Some companies have already begun offering some FICO scores as perks associated with specific cards:
At least three credit card issuers have begun to provide certain types of free FICO scores to their customers to differentiate themselves from rivals and to educate their cardholders. Discover, for instance, started offering free FICO scores to users of its “Discover it” cards in November, and it recently expanded that to millions of additional cardholders.
Barclaycard, the United States card unit of Barclays, and First Bankcard, the card-issuing arm of the First National Bank of Omaha, also began providing free FICO scores last fall.

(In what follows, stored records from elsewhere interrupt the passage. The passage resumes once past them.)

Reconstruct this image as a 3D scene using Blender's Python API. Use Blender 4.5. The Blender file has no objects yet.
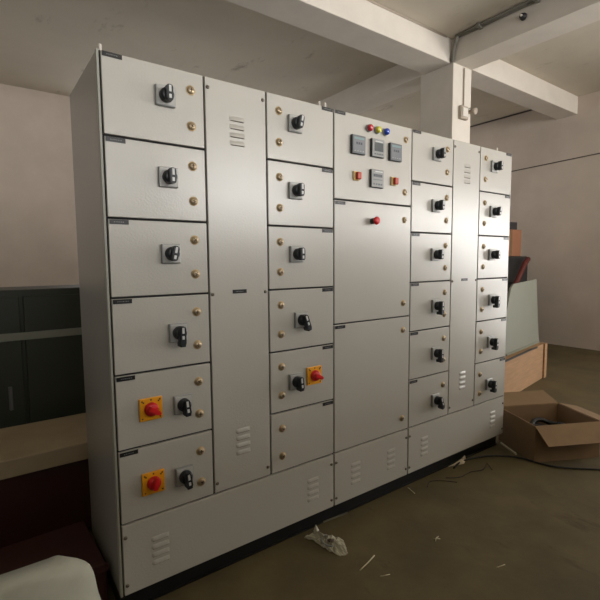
import bpy, bmesh, math, random
from mathutils import Vector, Matrix
random.seed(7)
COL = bpy.context.scene.collection
PI = math.pi

# ------------------------------------------------------------------ materials
def lin(c):
    return tuple((x/255/12.92 if x/255 <= .04045 else ((x/255+.055)/1.055)**2.4) for x in c)

def mat(name, rgb, rough=.5, metal=0., spec=.5, bump=0., bscale=200., mottle=0., mscale=3., coat=0., streak=None, rgb2=None, stain=None):
    m = bpy.data.materials.new(name); m.use_nodes = True
    nt = m.node_tree; b = nt.nodes['Principled BSDF']
    base = (*lin(rgb), 1)
    b.inputs['Base Color'].default_value = base
    b.inputs['Roughness'].default_value = rough
    b.inputs['Metallic'].default_value = metal
    b.inputs['Specular IOR Level'].default_value = spec
    b.inputs['Coat Weight'].default_value = coat
    tc = nt.nodes.new('ShaderNodeTexCoord')
    vec = tc.outputs['Object']
    if streak:
        mp = nt.nodes.new('ShaderNodeMapping'); mp.inputs['Scale'].default_value = streak
        nt.links.new(vec, mp.inputs['Vector']); vec = mp.outputs['Vector']
    if mottle:
        n = nt.nodes.new('ShaderNodeTexNoise'); n.inputs['Scale'].default_value = mscale
        n.inputs['Detail'].default_value = 6; n.inputs['Roughness'].default_value = .6
        nt.links.new(vec, n.inputs['Vector'])
        r = nt.nodes.new('ShaderNodeValToRGB')
        r.color_ramp.elements[0].position = .3; r.color_ramp.elements[1].position = .7
        c2 = lin(rgb2) if rgb2 else tuple(x*(1-mottle) for x in base[:3])
        r.color_ramp.elements[0].color = (*c2, 1); r.color_ramp.elements[1].color = base
        nt.links.new(n.outputs['Fac'], r.inputs['Fac']); nt.links.new(r.outputs['Color'], b.inputs['Base Color'])
    if stain:
        mp = nt.nodes.new('ShaderNodeMapping'); mp.inputs['Scale'].default_value = (2.4, .9, 1); mp.inputs['Rotation'].default_value = (0, 0, .5)
        nt.links.new(tc.outputs['Object'], mp.inputs['Vector'])
        n = nt.nodes.new('ShaderNodeTexNoise'); n.inputs['Scale'].default_value = 1.7; n.inputs['Detail'].default_value = 9; n.inputs['Roughness'].default_value = .72
        nt.links.new(mp.outputs['Vector'], n.inputs['Vector'])
        r = nt.nodes.new('ShaderNodeValToRGB'); r.color_ramp.elements[0].position = .60; r.color_ramp.elements[1].position = .72
        r.color_ramp.elements[0].color = (0, 0, 0, 1); r.color_ramp.elements[1].color = (.8, .8, .8, 1)
        nt.links.new(n.outputs['Fac'], r.inputs['Fac'])
        mx = nt.nodes.new('ShaderNodeMix'); mx.data_type = 'RGBA'
        src = b.inputs['Base Color'].links[0].from_socket
        nt.links.new(r.outputs['Color'], mx.inputs[0]); nt.links.new(src, mx.inputs[6]); mx.inputs[7].default_value = (*lin(stain), 1)
        nt.links.new(mx.outputs[2], b.inputs['Base Color'])
    if bump:
        n = nt.nodes.new('ShaderNodeTexNoise'); n.inputs['Scale'].default_value = bscale
        n.inputs['Detail'].default_value = 3
        nt.links.new(tc.outputs['Object'], n.inputs['Vector'])
        bp = nt.nodes.new('ShaderNodeBump'); bp.inputs['Strength'].default_value = bump
        bp.inputs['Distance'].default_value = .002
        nt.links.new(n.outputs['Fac'], bp.inputs['Height']); nt.links.new(bp.outputs['Normal'], b.inputs['Normal'])
    return m

M = {}
M['paint'] = mat('grey_powder_coat', (180, 177, 169), .27, bump=.3, bscale=110, spec=.8)
M['frame_paint'] = mat('frame_powder_coat', (160, 160, 150), .45, bump=.12, bscale=160)
M['black'] = mat('black_rubber', (14, 14, 15), .7)
M['plinth'] = mat('black_plinth_paint', (12, 12, 13), .5)
M['knob'] = mat('black_knob_plastic', (26, 32, 38), .4)
M['insert'] = mat('pale_knob_insert', (200, 202, 200), .35)
M['bezel'] = mat('silver_plate', (150, 152, 150), .32, metal=.35)
M['plate_face'] = mat('pale_switch_plate', (176, 176, 172), .35)
M['brass'] = mat('brass', (176, 158, 130), .34, metal=.65)
M['brass_ring'] = mat('yellow_zinc_washer', (186, 160, 116), .5, metal=.25)
M['slot'] = mat('dark_slot', (60, 42, 26), .6)
M['screw'] = mat('dark_screw', (112, 106, 94), .4, metal=.6)
M['white_plastic'] = mat('white_plastic', (222, 216, 206), .4)
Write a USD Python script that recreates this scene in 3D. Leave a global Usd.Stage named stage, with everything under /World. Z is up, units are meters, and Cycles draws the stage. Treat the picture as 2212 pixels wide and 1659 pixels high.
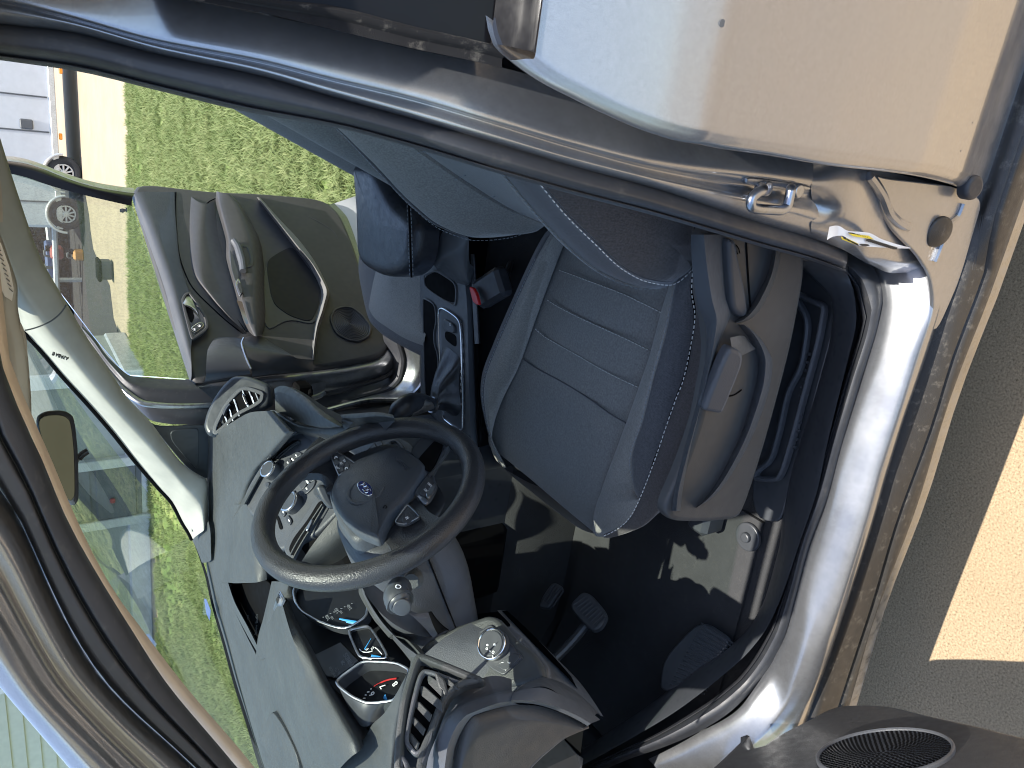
import math, random
import numpy as np, trimesh, usdkit, meshkit
import shapely.geometry as sg
from scipy.interpolate import PchipInterpolator
from pxr import Usd, UsdGeom, UsdLux, UsdShade, Gf, Sdf, Vt
random.seed(7); RNG = np.random.default_rng(7)
stage = Usd.Stage.CreateInMemory()
UsdGeom.SetStageUpAxis(stage, UsdGeom.Tokens.z); UsdGeom.SetStageMetersPerUnit(stage, 1.0)
UsdGeom.Xform.Define(stage, '/World'); UsdGeom.Scope.Define(stage, '/World/Looks')
# ------------------------------------------------------------------ camera (phone held sideways: the picture is rolled by 90 degrees)
# world: +x towards the car's rear, +y across the car to the passenger side, z up
EXPOSURE, SUN_I, SKY_S = 1.45, 1.0, 0.15
SUN = np.array([0.16, -0.065, 1.0]); SUN /= np.linalg.norm(SUN)
CAM = np.array([0.0, -0.434, 1.60]); FPX = 1661.0
def cam_axes(p, roll, yaw):
    p, roll, yaw = np.radians([p, roll, yaw])
    f = np.array([np.sin(yaw)*np.cos(p), np.cos(yaw)*np.cos(p), -np.sin(p)])
    r0 = np.array([np.cos(yaw), -np.sin(yaw), 0]); d0 = np.cross(f, r0)
    return np.array([np.cos(roll)*r0+np.sin(roll)*d0, -np.sin(roll)*r0+np.cos(roll)*d0, f])
CR = cam_axes(34.3, 5.8, -23.9)
cam = UsdGeom.Camera.Define(stage, '/World/camera')
M = np.eye(4); M[0,:3] = CR[1]; M[1,:3] = CR[0]; M[2,:3] = -CR[2]; M[3,:3] = CAM
cam.AddTransformOp().Set(Gf.Matrix4d(M.tolist()))
cam.CreateFocalLengthAttr(26.0); cam.CreateHorizontalApertureAttr(26.0*2212/FPX); cam.CreateVerticalApertureAttr(26.0*1659/FPX)
cam.CreateClippingRangeAttr(Gf.Vec2f(0.02, 2000)); cam.CreateExposureAttr(EXPOSURE)
# ------------------------------------------------------------------ sky and sun
usdkit.material(stage, '/World/Looks/sky_look', {'s': ('sky_texture', dict(sky_type='single_scattering', sun_disc=False, sun_elevation=float(np.arcsin(SUN[2])), sun_rotation=float(np.arctan2(SUN[0], SUN[1])), air_density=1.0, aerosol_density=1.0)), 'b': ('background_shader', dict(strength=SKY_S))}, [('s.color', 'b.color')], surface='b.background')
dome = UsdLux.DomeLight.Define(stage, '/World/sky')
UsdShade.MaterialBindingAPI.Apply(dome.GetPrim()).Bind(UsdShade.Material.Get(stage, '/World/Looks/sky_look'))
dome.GetPrim().SetCustomDataByKey('kind', 'structure')
sun = UsdLux.DistantLight.Define(stage, '/World/sun')
sun.CreateIntensityAttr(SUN_I); sun.CreateAngleAttr(0.5); sun.CreateNormalizeAttr(True); sun.CreateColorAttr(Gf.Vec3f(1, .95, .87))
def basis(z):
    z = np.asarray(z, float)/np.linalg.norm(z); a = np.array([0, 0, 1.0]) if abs(z[2]) < .9 else np.array([1.0, 0, 0])
    x = np.cross(a, z); x /= np.linalg.norm(x); return x, np.cross(z, x), z
bx_, by_, bz_ = basis(SUN); SM = np.eye(4); SM[0,:3], SM[1,:3], SM[2,:3] = bx_, by_, bz_
sun.AddTransformOp().Set(Gf.Matrix4d(SM.tolist()))
# ------------------------------------------------------------------ materials
LK = {}
def mat(name, nodes, links, surface='p.BSDF', volume=None):
    LK[name] = usdkit.material(stage, '/World/Looks/'+name, nodes, links, surface=surface, volume=volume); return LK[name]
def plastic(name, col, rough=.5, grain=0, gsize=900, var=.12, metallic=0, coat=0, spec=.5, vscale=9, rvar=.08, sheen=0, dust=0):
    n = {'g': ('geometry', {}), 'n1': ('noise_texture', dict(scale=vscale, detail=5., roughness=.6)), 'r': ('rgb_ramp', dict(ramp=[(.3, tuple(c*(1-var) for c in col)), (.7, tuple(min(1, c*(1+var)) for c in col))])),
         'm': ('map_range', dict(from_min=.3, from_max=.7, to_min=max(.02, rough-rvar), to_max=min(1, rough+rvar))), 'n3': ('noise_texture', dict(scale=vscale*7, detail=4.)),
         'p': ('principled_bsdf', dict(metallic=metallic, coat_weight=coat, specular_ior_level=spec, sheen_weight=sheen))}
    l = [('g.position', 'n1.vector'), ('n1.fac', 'r.fac'), ('g.position', 'n3.vector'), ('n3.fac', 'm.value'), ('m.result', 'p.roughness')]
    if dust:
        n['d'] = ('noise_texture', dict(scale=60., detail=8., roughness=.75)); n['dr'] = ('rgb_ramp', dict(ramp=[(.55, (0, 0, 0)), (.72, (dust,)*3)])); n['dm'] = ('mix_color', dict(b=(.33, .3, .25)))
        l += [('g.position', 'd.vector'), ('d.fac', 'dr.fac'), ('r.color', 'dm.a'), ('dr.color', 'dm.fac'), ('dm.result', 'p.base_color')]
    else: l += [('r.color', 'p.base_color')]
    if grain:
        n['v'] = ('voronoi_texture', dict(scale=float(gsize))); n['n2'] = ('noise_texture', dict(scale=float(gsize)*.6, detail=2.)); n['mm'] = ('math', dict(math_type='add')); n['b'] = ('bump', dict(strength=float(grain), distance=.0006))
        l += [('g.position', 'v.vector'), ('g.position', 'n2.vector'), ('v.distance', 'mm.value1'), ('n2.fac', 'mm.value2'), ('mm.value', 'b.height'), ('b.normal', 'p.normal')]
    return mat(name, n, l)
# silver metallic paint with flakes under a clear coat, road dust on it
mat('silver_paint', {'g': ('geometry', {}), 'n': ('noise_texture', dict(scale=2600., detail=1.)), 'r': ('rgb_ramp', dict(ramp=[(.35, (.20, .205, .215)), (.65, (.37, .38, .395))])), 'n2': ('noise_texture', dict(scale=7., detail=6., roughness=.65)), 'm': ('map_range', dict(from_min=.35, from_max=.7, to_min=.24, to_max=.36)),
    'b': ('bump', dict(strength=.10, distance=.0005)), 'p': ('principled_bsdf', dict(metallic=.82, coat_weight=.85, coat_roughness=.045))},
    [('g.position', 'n.vector'), ('n.fac', 'r.fac'), ('r.color', 'p.base_color'), ('g.position', 'n2.vector'), ('n2.fac', 'm.value'), ('m.result', 'p.roughness'), ('n.fac', 'b.height'), ('b.normal', 'p.normal')])
plastic('rubber', (.028, .030, .035), .5, grain=.15, gsize=1200, dust=.10)
plastic('felt', (.012, .012, .013), .9, grain=.4, gsize=1800, dust=.35, spec=.2)
plastic('gloss_black', (.008, .008, .009), .10, coat=1, rvar=.04)
plastic('dash_plastic', (.046, .049, .049), .52, grain=.55, gsize=620, spec=.45)
plastic('dash_dark', (.060, .064, .072), .50, grain=.45, gsize=620, spec=.45)
plastic('dash_satin', (.042, .046, .052), .38, grain=.06, gsize=1500)
plastic('door_trim', (.045, .044, .044), .52, grain=.35, gsize=700)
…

FICO scores, which are on a 300- to 850-point scale, are used in most lending decisions. VantageScore Solutions, a joint venture of the three major credit reporting companies, generates a score of its own, but it plays second fiddle to FICO. Many card issuers also provide “educational scores,” but they are not the same numbers lenders use to evaluate consumers.
The most vigilant of us keep tabs on our scores (I’ve occasionally paid Experian to get access to mine), but it should really be something that we all have easy access to.